Posted February 11, 2018 | Bill Gates | iPad | Mac | Microsoft | News | TIAH: 2010s | Today in Apple history | Top stories


February 11, 2010: With iPad excitement reaching a fever pitch, Steve Jobs’ old frenemy Bill Gates wades in with his own opinion of Apple’s tablet.

His view? It’s kinda meh. “There’s nothing on the iPad I look at and say, ‘Oh, I wish Microsoft had done it,’” he tells one interviewer.

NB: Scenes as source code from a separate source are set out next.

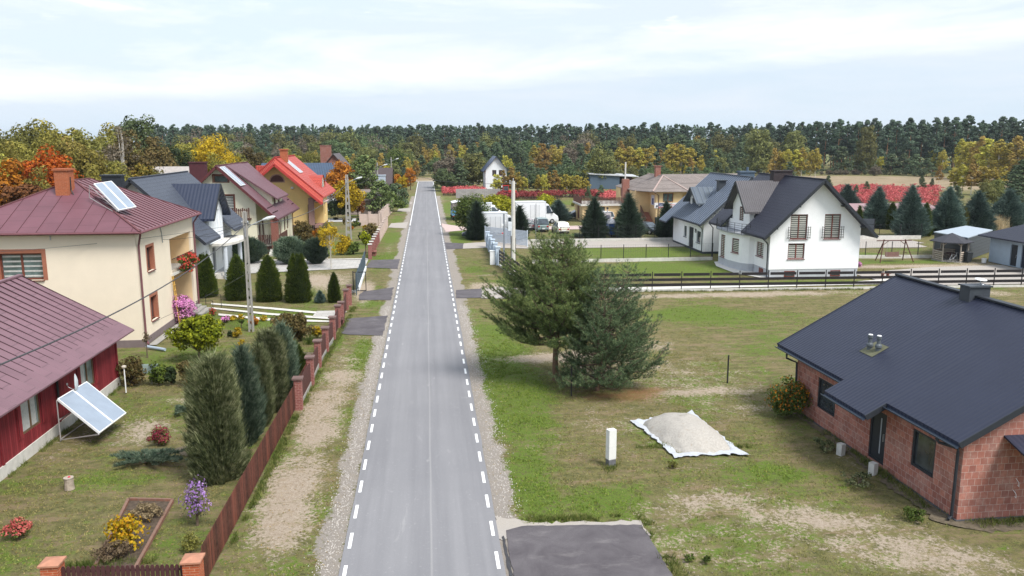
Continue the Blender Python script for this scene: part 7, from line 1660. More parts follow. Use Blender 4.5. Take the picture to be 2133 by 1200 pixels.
# fuel kiosk like grey cabinet
t = thing('vending_cabinet', (26.6, 117.6, 0), 'grey outdoor cabinet standing by the terrace wall of the shop', 'cabinet'); b = MB(); b.box(-.5, .5, -.3, .3, 0, 1.7); b.tube([(0, 0, 1.7), (0, 0, 2.3)], .1, 8); b.build('body', M('cabinet_grey', (.38, .36, .37)), t); b = MB(); b.box(-.3, .3, -.32, -.301, .8, 1.4); b.build('panel', M('cabinet_dark', (.10, .10, .14)), t); b = MB(); b.lathe([(.16, 2.3), (.2, 2.5), (.1, 2.55)], (0, 0, 0), 8); b.build('chimney_cap', BLACKM, t)
# letter box / white bike in gazebo skipped small; bicycle
def bicycle(x, y, rz, label):
 t = thing('bicycle', (x, y, 0), label, 'bicycle', rz=rz)
 for s in (-.5, .5):
  b = MB(); n_ = 18; pts = [(s + .33 * math.cos(2 * math.pi * k / n_), 0, .33 + .33 * math.sin(2 * math.pi * k / n_)) for k in range(n_ + 1)]; b.tube(pts, .018, 5); b.build('wheel', RUBBER, t)
 b = MB(); [b.tube(q, .018, 5) for q in ([(-.5, 0, .33), (-.1, 0, .33), (.35, 0, .75), (-.2, 0, .8), (-.1, 0, .33)], [(-.5, 0, .33), (-.2, 0, .8)], [(.5, 0, .33), (.35, 0, .95)])]; b.build('frame', STEEL, t)
 b = MB(); b.tube([(.3, -.25, .98), (.35, 0, .97), (.3, .25, .98)], .014, 5); b.build('handlebar', STEEL, t); b = MB(); b.box(-.32, -.1, -.06, .06, .86, .92); b.build('saddle', RUBBER, t)
bicycle(53.3, 76.35, .2, 'bicycle parked at the open front of the gazebo')
# smoke-free: glass greenhouse roof lines far away; low house with maroon roof behind the spruces
simple_gable('low_house', 60.5, 79, 118, 126, 1.75, 2.45, M('grey_white_render', (.50, .50, .52)), M('dusty_pink_roof', (.30, .20, .21), .1, 2), 'low building with dusty pink roof behind the row of blue spruces', 'x', 0.6)
# ================================================================ VEHICLES
CG = glass_mat('car_glass', (.035, .045, .055), .08)
def loft(sections):
 """sections: list of (x, [(y,z)...] half profile from bottom centre outwards to the roof centre)"""
 b = MB(); full = []
 for x_, hp in sections: full.append([(x_, y_, z_) for y_, z_ in hp] + [(x_, -y_, z_) for y_, z_ in hp[::-1] if y_ > 1e-6])
 for A, B in zip(full, full[1:]):
  n_ = len(A)
  for k in range(n_): b.face([A[k], A[(k + 1) % n_], B[(k + 1) % n_], B[k]])
 b.face(full[0]); b.face(full[-1][::-1]); return b
def car(name, col, label, L=4.4, W=1.78, Hh=1.45, kind='sedan', group='parked cars', paint=None, cat='car'):
 """front towards +x"""
 t = thing(name, (0, 0, 0), label, cat, group); w_ = W / 2
 pm = paint or M(name + '_paint_%02d' % (hash(col) % 97), col, .04, 3, .28, spec=.6)
 bh_ = Hh * .60; gc = .22
 def sec(x_, top, wid, fl=0): return (x_, [(0, gc), (wid * .93, gc), (wid, gc + .18), (wid, top * .72), (wid * .95, top), (0, top + .03)])
 secs = [sec(-L / 2, bh_ * .80, w_ * .86), sec(-L / 2 + .18, bh_ * .97, w_ * .96), sec(-L * .3, bh_, w_), sec(0, bh_ * .99, w_), sec(L * .22, bh_ * .97, w_), sec(L / 2 - .55, bh_ * .86, w_ * .97), sec(L / 2 - .12, bh_ * .68, w_ * .90), sec(L / 2, bh_ * .5, w_ * .80)]
 bo = loft(secs).build('body', pm, t, None, True)
 if kind == 'sedan': x0, x1, x2, x3_ = -L / 2 + .55, -L * .20, L * .07, L * .26
 elif kind == 'hatch': x0, x1, x2, x3_ = -L / 2 + .12, -L / 2 + .50, L * .10, L * .30
 elif kind == 'mpv': x0, x1, x2, x3_ = -L / 2 + .08, -L / 2 + .35, L * .14, L * .34
 else: x0, x1, x2, x3_ = -L / 2 + .1, -L / 2 + .4, L * .15, L * .32
 def cs(x_, z_, wid): return (x_, [(0, bh_ * .9), (w_ * .93, bh_ * .9), (w_ * .93, bh_), (wid, z_), (0, z_ + .025)])
 gb = loft([cs(x0, bh_ + .02, w_ * .88), cs(x1, Hh - .05, w_ * .76), cs(x2, Hh - .04, w_ * .76), cs(x3_, bh_ + .02, w_ * .88)]).build('windows', CG, t)
 rb = loft([(x1 + .02, [(0, Hh - .09), (w_ * .775, Hh - .09), (w_ * .74, Hh - .02), (0, Hh + .01)]), ((x1 + x2) / 2, [(0, Hh - .08), (w_ * .775, Hh - .08), (w_ * .74, Hh), (0, Hh + .03)]), (x2 - .02, [(0, Hh - .09), (w_ * .775, Hh - .09), (w_ * .74, Hh - .02), (0, Hh)])]); rb.build('roof', pm, t, None, True)
 b = MB()
 for s in (-1, 1):
  for xa, za, xb_, zb, th in ((x0, bh_, x1, Hh - .06, .06), (x3_, bh_, x2, Hh - .06, .06), ((x1 + x2) / 2, bh_, (x1 + x2) / 2, Hh - .06, .05)): b.bar((xa, s * w_ * .905, za), (xb_, s * w_ * .785, zb), th, .05)
 b.build('pillars', pm, t)
 for sx_ in (-L * .31, L * .32):
  for s in (-1, 1):
   b = MB(); b.tube([(sx_, s * (w_ - .17), .31), (sx_, s * (w_ + .01), .31)], .31, 16); wv = b.build('wheel', RUBBER, t); b = MB(); b.tube([(sx_, s * (w_ + .008), .31), (sx_, s * (w_ + .02), .31)], .19, 12); b.build('rim', STEEL, wv)
 for s in (-1, 1):
  b = MB(); b.box(L / 2 - .16, L / 2 - .04, s * w_ * .50, s * w_ * .80, bh_ * .55, bh_ * .70); b.build('headlight', M('lamp_glass', (.6, .62, .64), .05, 4, .1), t)
  b = MB(); b.box(-L / 2 - .02, -L / 2 + .08, s * w_ * .55, s * w_ * .84, bh_ * .62, bh_ * .82); b.build('tail_light', M('tail_red', (.40, .02, .02), .05, 4, .2), t)
  b = MB(); b.box(x3_ - .15, x3_ + .02, s * (w_ - .02), s * (w_ + .14), bh_ + .0, bh_ + .12); b.build('mirror', pm, t)
 for x_ in (L / 2 + .005, -L / 2 - .012): b = MB(); b.box(x_ - .008, x_ + .008, -.25, .25, gc + .18, gc + .30); b.build('number_plate', WMETAL, t)
 b = MB(); b.box(-L / 2 - .02, -L / 2 + .04, -w_ * .8, w_ * .8, gc, gc + .14); b.box(L / 2 - .06, L / 2 + .0, -w_ * .7, w_ * .7, gc, gc + .14); b.build('bumper', RUBBER, t)
 return t
def place(o, x, y, deg): o.location = (x, y, 0); o.rotation_euler.z = R(deg); return o
place(car('parked_car', (.018, .022, .05), 'dark navy saloon beyond the blue spruce', 4.7, 1.8, 1.42), 24.2, 127.8, 184)
place(car('parked_car', (.02, .045, .30), 'small bright blue car parked nose away before the white box van', 2.9, 1.55, 1.5, 'hatch'), 18.9, 127.2, 100)
place(car('parked_car', (.22, .29, .29), 'grey-green estate car seen from behind on the gravel', 4.1, 1.72, 1.78, 'mpv'), 15.6, 110.4, 92)
place(car('parked_car', (.62, .60, .50), 'cream hatchback half hidden behind the pine top', 3.9, 1.7, 1.5, 'hatch'), 17.9, 107.6, 95)
place(car('parked_car', (.70, .72, .74), 'white off-road car seen from behind beside the shop terrace', 4.4, 1.85, 1.7, 'suv'), 26.6, 121.2, 110)
place(car('parked_car', (.025, .035, .045), 'dark green-black hatchback facing the mesh fence', 4.2, 1.78, 1.5, 'hatch'), 29.3, 105.6, -58)
place(car('parked_car', (.28, .36, .45), 'pale blue-grey car partly hidden by the round concrete pole', 4.2, 1.75, 1.6, 'mpv'), 11.9, 107.8, 92)
place(car('parked_car', (.12, .17, .27), 'steel blue car behind the white van', 4.2, 1.75, 1.5, 'hatch'), 9.6, 119.0, 265)
place(car('parked_car', (.035, .04, .07), 'dark blue car whose tail shows left of the white van', 4.4, 1.78, 1.42, 'sedan'), 6.6, 103.3, 175)
place(car('parked_car', (.35, .30, .32), 'silver-mauve car parked close left of the grey-green estate', 4.2, 1.75, 1.5, 'hatch'), 13.9, 112.5, 92)
def box_van(label, L=6.2, box=(2.1, 2.25), rear_cab=True, H0=.75):
 """cab towards +x, white box body behind"""
 t = thing('box_van', (0, 0, 0), label, 'van', 'white box vans'); w_ = 1.05; VW = M('van_white', (.74, .76, .79), .03, 3, .35, spec=.5)
 b = MB(); bx0, bx1 = -L / 2, L / 2 - 2.0; b.box(bx0, bx1, -w_, w_, H0, H0 + box[1]); bd = b.build('box_body', VW, t)
 b = MB(); b.box(bx0 - .02, bx1 + .02, -w_ - .02, w_ + .02, H0 + box[1], H0 + box[1] + .1); [b.box(x_ - .03, x_ + .03, s * w_ - .02 * (s < 0) , s * w_ + .02 * (s > 0) + .0, H0, H0 + box[1]) for x_ in (bx0 + .03, bx1 - .03) for s in (-1, 1)]; b.box(bx0, bx1, -w_ - .03, w_ + .03, H0 - .12, H0); b.build('trim', M('van_trim', (.60, .63, .67), .03, 3, .4), bd)
 b = MB(); dx = -.4
 for s in (-1,):
  b.box(dx - .72, dx + .72, s * (w_ + .012), s * w_, H0 + .15, H0 + box[1] - .35)
 dr = b.build('side_door', M('door_white', (.66, .68, .71), .03, 3, .4), bd); b = MB(); [b.box(dx + q - .02, dx + q + .02, -w_ - .024, -w_ - .012, H0 + .2, H0 + box[1] - .4) for q in (-.68, 0, .68)]; b.build('door_bar', M('van_grey_bar', (.35, .37, .4)), dr)
 cabs = []
 for x_, zt, wd in ((bx1 - .02, H0 + box[1] - .25, .97), (bx1 + .45, H0 + box[1] - .35, .95), (bx1 + 1.15, H0 + .85, .97), (L / 2 - .15, H0 + .35, .95), (L / 2, H0 - .05, .85)): cabs.append((x_, [(0, .35), (wd * .97, .35), (wd, .6), (wd, min(zt - .1, H0 + .75)), (wd * .86 if zt > 1.7 else wd * .95, zt), (0, zt + .04)]))
 loft(cabs).build('cab', VW, t, None, True)
 b = MB(); x_a, x_b = bx1 + .50, bx1 + 1.17
 b.face([(x_a, -.80, H0 + box[1] - .42), (x_a, .80, H0 + box[1] - .42), (x_b + .0, .88, H0 + .90), (x_b + .0, -.88, H0 + .90)][::-1]); o = b.build('windscreen', CG, t); o.location.x = .035; o.location.z = .02
 for s in (-1, 1):
  b = MB(); q = [(bx1 + .12, s * .99, H0 + .78), (bx1 + 1.05, s * .99, H0 + .78), (bx1 + .52, s * .90, H0 + box[1] - .55), (bx1 + .12, s * .90, H0 + box[1] - .5)]; b.face(q if s < 0 else q[::-1]); o = b.build('side_window', CG, t); o.location.y = s * .02
  b = MB(); b.box(bx1 + .98, bx1 + 1.1, s * 1.0, s * 1.22, H0 + .8, H0 + 1.1); b.build('mirror', RUBBER, t)
  b = MB(); b.box(L / 2 - .2, L / 2 - .05, s * .55, s * .85, H0 - .05, H0 + .18); b.build('headlight', M('lamp_glass', (.6, .62, .64)), t)
  for wx in (-L * .24, L / 2 - 1.0): b = MB(); b.tube([(wx, s * .72, .34), (wx, s * .98, .34)], .34, 16); wv = b.build('wheel', RUBBER, t); b = MB(); b.tube([(wx, s * .981, .34), (wx, s * .995, .34)], .2, 12); b.build('rim', STEEL, wv)
 b = MB(); b.box(bx0, bx1 + .5, -.45, .45, .45, H0 - .12); b.box(bx0 - .03, bx0 + .05, -.9, .9, .45, .6); b.build('chassis', BLACKM, t); return t
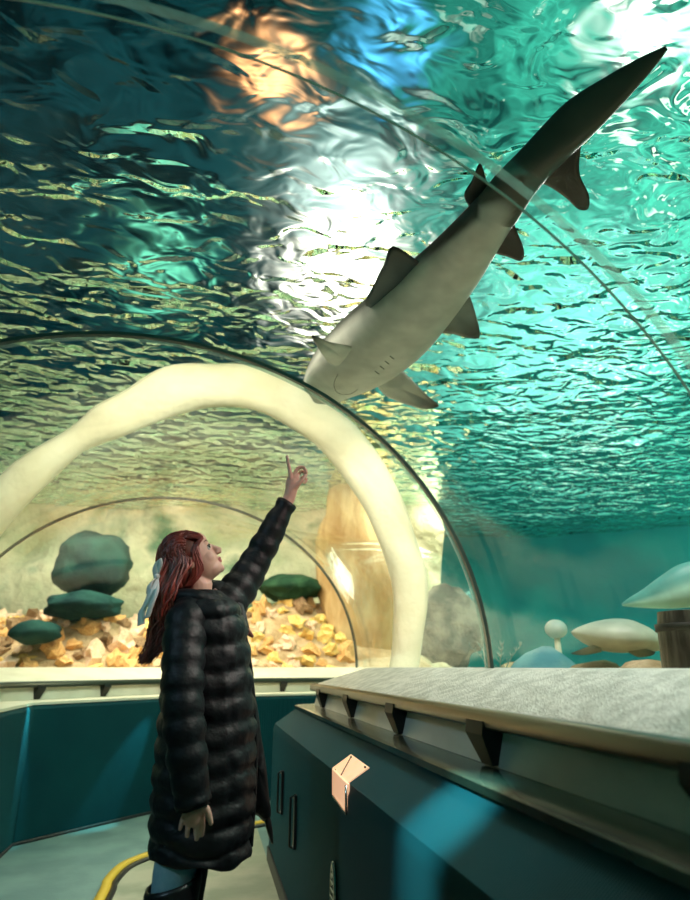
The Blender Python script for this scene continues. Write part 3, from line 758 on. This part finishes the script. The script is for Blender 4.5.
for p in me.polygons:
    c = Vector(p.center) + off - HO
    u, v, w = c.dot(hu), c.dot(hv), c.dot(hw)
    if u > .080 and -.040 < v < -.016 and abs(w) < .019 - abs(v + .028) * .5: p.material_index = 1
# eyes, brows
M['eye_white'] = mat('eye_white', (.42, .38, .36), .4); M['iris'] = mat('iris', (.03, .05, .04), .2)
for sg in (-1, 1):
    e = MB().ellipsoid(HL(.0655, .028, .030 * sg), (.0125, .0125, .0115), HB).build('eye', M['eye_white'], person)
    MB().ellipsoid(HL(.0745, .029, .033 * sg), (.0055, .0075, .0060), HB).build('iris', M['iris'], e)
    MB().tube([HL(.070, .033, .045 * sg), HL(.079, .0385, .036 * sg), HL(.082, .037, .028 * sg), HL(.078, .033, .017 * sg)], [.0012, .0022, .0024, .0012], 6).build('eyelashes', M['iris'], person)
    MB().tube([HL(.066, .052, .048 * sg), HL(.078, .057, .034 * sg), HL(.082, .053, .016 * sg)], [.001, .0028, .002], 6, .6).build('eyebrow', M['hair'], person)

# hair
hb = MB(); hr = random.Random(11)
def cap(u, v, w, ru, rw, rv): hb.ellipsoid(HL(u, v, w), (ru, rw, rv), HB)
hair = MB()
def strand(p, r, n=6): hair.tube(p, r, n, .8)
def scalp(a, b):   # a: 0 front .. 1 nape, b: -1 near side .. 1 far side
    th = R(58) + a * R(150); s = math.sin(b * 1.45); c = math.cos(b * 1.45)
    u = math.cos(th); v = math.sin(th)
    return HL(-.014 + .103 * u * (c if True else 1), .045 + (.097 * v * c if v > 0 else .09 * v * c), .083 * s)
for k in range(520):
    b = hr.uniform(-1, 1); a = hr.random() ** 1.3 * .9; a0 = a
    p0 = scalp(a, b)
    j = lambda m: hr.uniform(-m, m)
    side_ = -1 if b < 0 else 1
    pts = [p0]
    # sweep over the head
    if a < .6:
        aa = a + .28; pts.append(scalp(aa, b * 1.02) + Vector((0, 0, .004)))
    ab = abs(b)
    # over the ear/temple: side strands drop lower in front, the rest go straight down the back
    front = max(0, ab - .45) / .55
    x1 = 170 + 16 * front + j(5); pts.append(PP(x1, 565 + j(4), side_ * (.035 + .06 * ab) + j(.008)))
    wv = j(1)
    pts.append(PP(160 + 13 * front + j(6), 590 + j(3), side_ * (.04 + .085 * ab) + j(.01)))
    pts.append(PP(160 + 7 * front + 6 * math.sin(wv * 3) + j(4), 612 + j(4), side_ * (.02 + .08 * ab) - .02))
    pts.append(PP(157 + 5 * front + 6 * math.sin(wv * 3 + 1.8) + j(4), 632 + j(4), side_ * .08 * ab - .03))
    if hr.random() < .75: pts.append(PP(154 + 3 * front + 4 * math.sin(wv * 3 + 3) + j(5), 648 + j(4), side_ * .07 * ab - .04))
    if hr.random() < .45: pts.append(PP(144 + j(6), 660 + j(5), side_ * .06 * ab - .05))
    P = spline(pts, 4); r0 = hr.uniform(.004, .0078); L = len(P)
    strand([q + Vector((.003 * math.sin(i * .9 + wv * 5), .003 * math.cos(i * .8 + wv * 7), 0)) for i, q in enumerate(P)], [r0 * (1.0 - .85 * (i / (L - 1)) ** 2.5) for i in range(L)])
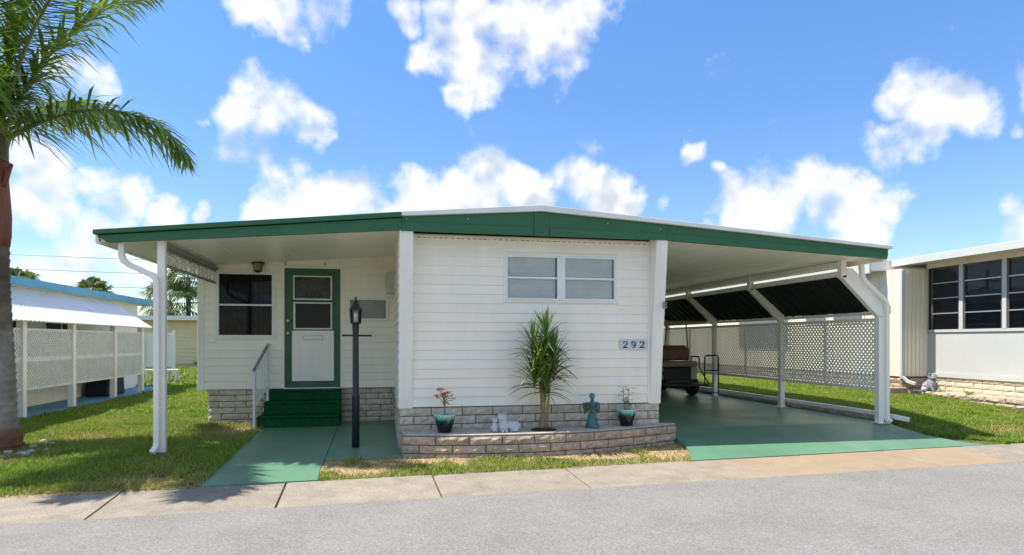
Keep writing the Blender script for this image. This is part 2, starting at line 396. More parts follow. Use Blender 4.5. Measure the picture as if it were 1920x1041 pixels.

Wading in to the iPad debate

Gates’ comments came two weeks after Steve Jobs had shown off the iPad publicly for the first time on January 27. Shortly after this, it caused a big buzz again when Stephen Colbert used a prerelease iPad to read nominations during the Grammy Awards show.

By this point, Gates was far more heavily involved in philanthropy than in tech, having stepped down as Microsoft CEO a full decade earlier. Nonetheless, it was no surprise that he would be asked about Apple’s latest “must have” gadget — which is exactly what long-time tech reporter Brent Schlender (who had previously been the reporter who conducted Jobs and Gates’ first ever joint interview in 1991.)

Gates had some personal investment with the tablet concept, since Microsoft had helped pioneer the form factor of the “tablet PC” years before — with limited commercial success.

“You know, I’m a big believer in touch and digital reading, but I still think that some mixture of voice, the pen and a real keyboard – in other words a netbook – will be the mainstream on that,” Gates said. “So, it’s not like I sit there and feel the same way I did with iPhone where I say, ‘Oh my God, Microsoft didn’t aim high enough.’ It’s a nice reader, but there’s nothing on the iPad I look at and say, ‘Oh, I wish Microsoft had done it.’”

How have Gates’ predictions held up?

In some ways, it’s easy to judge Gates’ comments harshly. Certainly, viewing the iPad as merely a “reader” ignores a lot of what made it Apple’s fastest-selling new product when it went on sale a few months later. It is reminiscent of Microsoft CEO Steve Ballmer’s infamous laughter at the iPhone (one of the biggest misjudgments in tech history) or Gates’ own earlier doom prediction for another of Apple’s top-selling products, the iPod.

Still, he’s not necessarily wholly wrong. In the years since, Apple has worked to improve the functionality of the iPad by, among other things, adding a pen, keyboard, and voice-activated Siri to the mix. Microsoft, meanwhile, has gone even further (although with less commercial success) by fusing its mobile and desktop/laptop operating systems.